- **Problem details**
Your task is to gather the lines below that hold the string "part".

───── Data section ─────

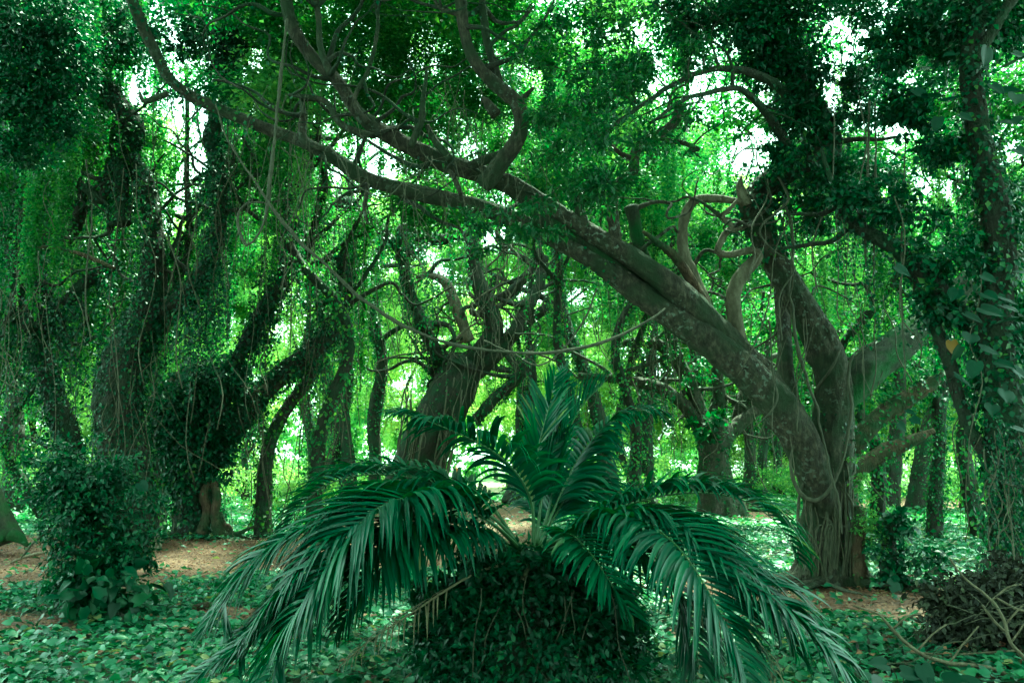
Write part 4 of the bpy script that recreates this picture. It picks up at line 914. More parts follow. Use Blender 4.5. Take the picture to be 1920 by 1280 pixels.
FR = [
 # rows, leaflet length, kwargs
 ([C0, (935, 990, 6.0), (860, 946, 5.7), (785, 930, 5.4), (705, 955, 5.15), (645, 1020, 5.0), (592, 1095, 4.9), (550, 1165, 4.85), (528, 1215, 4.85)], .56, {}),
 ([C0, (930, 975, 6.2), (840, 925, 6.1), (740, 922, 5.95), (620, 975, 5.8), (545, 1010, 5.7), (480, 1060, 5.6), (430, 1120, 5.55), (415, 1160, 5.5)], .60, {}),
 ([C0, (920, 950, 6.4), (850, 915, 6.5), (760, 893, 6.55), (680, 890, 6.6), (610, 910, 6.6), (560, 955, 6.6), (530, 1010, 6.6)], .42, dict(lift=.6)),
 ([(1000, 1030, 6.3), (998, 950, 6.3), (975, 895, 6.2), (930, 850, 6.1), (880, 822, 6.0), (830, 800, 5.9), (780, 782, 5.9), (745, 775, 5.9)], .50, dict(spacing=.02)),
 ([(1005, 1020, 6.4), (1015, 940, 6.5), (1030, 860, 6.6), (1045, 790, 6.7), (1062, 700, 6.8)], .33, dict(tintrange=(.2, .8), lift=.45, roll=.55, fwd=1.4, droop=.03, spacing=.02, start=.28, width=.034)),
 ([(1010, 1020, 6.4), (1050, 930, 6.7), (1085, 860, 6.9), (1130, 805, 7.0), (1180, 775, 7.0), (1225, 770, 7.0), (1250, 790, 7.0)], .38, dict(droop=.22)),
 ([(1010, 1025, 6.4), (1045, 960, 6.7), (1075, 915, 6.9), (1110, 905, 7.1), (1150, 930, 7.2)], .42, dict(droop=.18)),
 ([(1010, 1025, 6.3), (1090, 980, 6.2), (1180, 945, 6.1), (1260, 926, 6.0), (1340, 925, 5.9), (1410, 945, 5.85), (1465, 990, 5.8), (1492, 1045, 5.8)], .44, dict(lift=.6)),
 ([(1010, 1030, 6.2), (1100, 990, 5.8), (1190, 975, 5.5), (1255, 1010, 5.2), (1305, 1070, 5.0), (1345, 1140, 4.9), (1375, 1205, 4.85), (1400, 1275, 4.8)], .54, {}),
 ([(1010, 1035, 6.2), (1060, 1000, 5.7), (1105, 1035, 5.3), (1140, 1085, 5.1), (1165, 1125, 5.05), (1182, 1150, 5.0)], .34, dict(droop=.08, fwd=1.1, spacing=.026, tintrange=(.5, 1))),
 ([(1010, 1030, 6.2), (1130, 985, 5.9), (1260, 995, 5.6), (1360, 1050, 5.4), (1440, 1110, 5.2), (1510, 1175, 5.1), (1570, 1240, 5.0), (1610, 1300, 5.0)], .46, dict(droop=.18)),
 ([C0, (880, 985, 5.9), (780, 985, 5.6), (690, 1040, 5.3), (620, 1090, 5.15), (565, 1150, 5.0), (530, 1210, 5.0), (505, 1280, 4.9)], .48, dict(droop=.18)),
 ([C0, (870, 1010, 6.0), (760, 1010, 5.7), (640, 1070, 5.5), (530, 1150, 5.3), (440, 1220, 5.2), (360, 1275, 5.1)], .42, dict(droop=.12)),
 ([(975, 1045, 6.3), (920, 1010, 6.2), (850, 985, 6.1), (780, 978, 6.0), (720, 985, 5.9), (670, 1010, 5.9)], .40, dict(droop=.4, lift=-.1, spacing=.03, width=.02)),
 ([(975, 1045, 6.4), (930, 1000, 6.8), (860, 965, 7.2), (790, 955, 7.5)], .42, dict(droop=.3, spacing=.045, width=.02)),
 ([(1010, 1035, 6.3), (1110, 1010, 6.0), (1210, 1040, 5.7), (1270, 1110, 5.6), (1300, 1190, 5.5), (1310, 1250, 5.5)], .42, dict(droop=.24, width=.034)),
 ([C0, (915, 975, 6.0), (820, 935, 5.75), (730, 950, 5.5), (650, 990, 5.35), (580, 1050, 5.25), (520, 1120, 5.2), (470, 1190, 5.15), (450, 1230, 5.1)], .46, dict(droop=.2)),
 ([C0, (890, 1000, 5.9), (800, 1010, 5.5), (720, 1060, 5.2), (670, 1120, 5.1), (640, 1170, 5.05)], .44, dict(droop=.22)),
 ([(1010, 1030, 6.2), (1120, 975, 5.9), (1230, 965, 5.7), (1330, 1010, 5.5), (1410, 1080, 5.4), (1460, 1150, 5.3), (1490, 1220, 5.3)], .44, dict(droop=.2)),
 ([(1008, 1030, 6.45), (1035, 930, 6.6), (1050, 850, 6.7), (1085, 770, 6.75), (1130, 720, 6.8)], .34, dict(droop=.07, lift=.5, roll=.4, fwd=1.1, tintrange=(.3, .9))),
 ([(1003, 1030, 6.4), (1000, 930, 6.5), (1010, 840, 6.55), (1030, 760, 6.6), (1040, 705, 6.6)], .32, dict(droop=.04, lift=.6, roll=-.5, fwd=1.4, tintrange=(.4, 1), width=.032)),
 ([(1005, 1030, 6.5), (1040, 940, 6.9), (1055, 890, 7.2), (1060, 860, 7.3)], .4, dict(droop=.15)),
 ([(1010, 1030, 6.3), (1140, 970, 6.4), (1250, 960, 6.5), (1340, 1000, 6.5), (1390, 1060, 6.5)], .40, dict(droop=.24)),
]
for rows, ll, kw in FR: frond(rows, ll * 1.45, g, **{**dict(width=.040, fwd=.6, spacing=.0205, droop=.16), **kw})
frond([(975, 1050, 6.2), (900, 1070, 6.0), (830, 1110, 5.8), (770, 1150, 5.6), (700, 1195, 5.4), (640, 1245, 5.3)], .30, g, dead=True, spacing=.05, width=.014, droop=.5, start=.4, name='dead_frond')
frond([(1020, 1050, 6.2), (1150, 1080, 5.9), (1260, 1120, 5.6), (1340, 1150, 5.4), (1400, 1185, 5.3), (1440, 1225, 5.25), (1455, 1270, 5.2)], .32, g, dead=True, spacing=.03, width=.014, droop=.4, start=.55, name='dead_frond')
# the 300 leaflets that show largest are objects of their own under their frond; the rest are one part
vis = []
for dead, f, V, q, tn in cands:
    x, y = project(V); e = np.hypot(x.max() - x.min(), y.max() - y.min())
    inside = (x.mean() > -20) & (x.mean() < 1940) & (y.mean() < 1290)
    vis.append(e * (1 if inside else .1) / V[:, 1].mean() * (.2 if dead else 1))
order = np.argsort(vis)[::-1]; top = set(order[:300].tolist())
rV = []; rq = []; rt = []; n0 = 0; dV = []; dq = []; dt = []; m0 = 0
for k, (dead, f, V, q, tn) in enumerate(cands):
    if k in top:
        mesh_obj('leaflet', V, [q], M['palm'], f, tint=np.full(len(q), tn), smooth=True)
    elif dead:
        dV.append(V); dq.append(q + m0); dt.append(np.full(len(q), min(1, tn))); m0 += len(V)
    else:
        rV.append(V); rq.append(q + n0); rt.append(np.full(len(q), tn)); n0 += len(V)
mesh_obj('leaflets', np.vstack(rV), [np.vstack(rq)], M['palm'], palm, tint=np.concatenate(rt), smooth=True, kind='stuff')
mesh_obj('dead_leaflets', np.vstack(dV), [np.vstack(dq)], M['palm_dead'], palm, tint=np.concatenate(dt), smooth=True, kind='stuff')
print('leaflets', len(cands))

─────

- **Correct output**
Write part 4 of the bpy script that recreates this picture. It picks up at line 914. More parts follow. Use Blender 4.5. Take the picture to be 1920 by 1280 pixels.
# the 300 leaflets that show largest are objects of their own under their frond; the rest are one part